Head on down Southeast Third Avenue across the New River drawbridge and you'll be in close proximity to a "sculptural park" featuring some of the most downright bizarre public art in the county, on the grounds of the Broward Judicial Complex. This series of related works by South Florida artist Barbara Neijna and New Yorker Ned Smyth is called Accordant Zones, which might be taken as a weirdly ironic characterization of art that seems to have been transported in from the Twilight Zone.

First of all, it must be noted that most of these monumental chunks of coral rock -- paid for by Broward County taxpayers, mind you -- sit on the south bank of the New River on the north side of the county's courthouse. That means that their primary audience consists of (a) visitors to the courthouse, who are likely to be either participants in a court case of some sort or potentially (and almost certainly reluctantly) jurors, (b) patrons of downtown Fort Lauderdale's Riverwalk, on the other side of the river, and (c) occupants of the Broward County Jail.

But forget, for the moment, that you might be contributing, willingly or not, to the aesthetic enrichment of the county's justice system and consider Accordant Zones as art. I used to refer, both affectionately and derisively, to two of the most prominent components of this work as the Tombs of the Unknown Rice Cake and Ice Cream Cone. Over the years, however, these two elements have taken on a, well, elemental appeal. It's almost as if the landscape has evolved to accommodate them. The cone, in particular, is now largely covered with a lush layer of vines that makes it seem weirdly appropriate to its setting (and given its dimensions -- 32 feet tall, 28 feet in diameter at its top -- that's no mean achievement).

Other components of this sprawling installation aren't so fortunate. A 16-foot sphere that might otherwise be commanding gets swallowed up in the cramped space it's given near the south end of the drawbridge on the east side of the courthouse. The half-dozen eight-foot coral columns that run alongside it also suffer from the lack of breathing space. They cry out for a spacious plaza.

For one of the best pieces of outside art in downtown Fort Lauderdale, you'll have to visit a most unlikely spot: the central bus terminal for Broward County Mass Transit, on the north side of Broward Boulevard just west of Andrews Avenue.

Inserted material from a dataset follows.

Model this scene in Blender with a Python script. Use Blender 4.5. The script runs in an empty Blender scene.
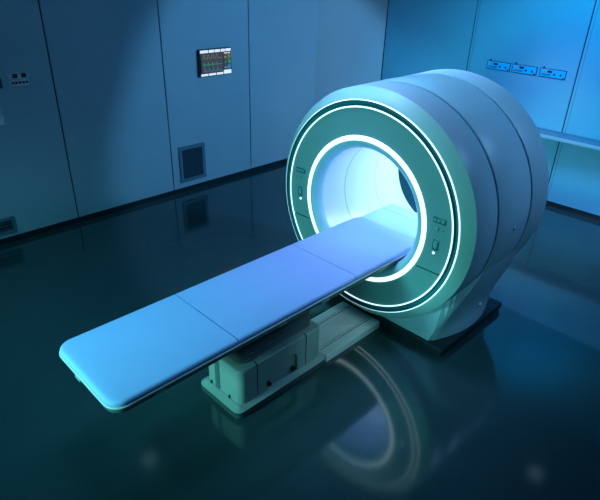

Stair #1, created in 1988, is an exhilarating example of the work of the acclaimed design firm Arquitectonica, notorious for its "skyscraper with a palm tree" on Brickell Avenue in Miami.

The black-and-white-checkered marble staircase, with red, yellow, and blue accents, doesn't really serve a purpose, which is a huge part of its charm. (Remember Oscar Wilde's prescription for the uselessness of art.) Like The Jetsons, it represents a wonderfully weird confluence of the retro and the futuristic. When I first wrote about it years ago, I referred to it as "a piece of pure absurdist eye candy." That's a description I still stand by, as well as a serviceable definition for good public art in the offseason.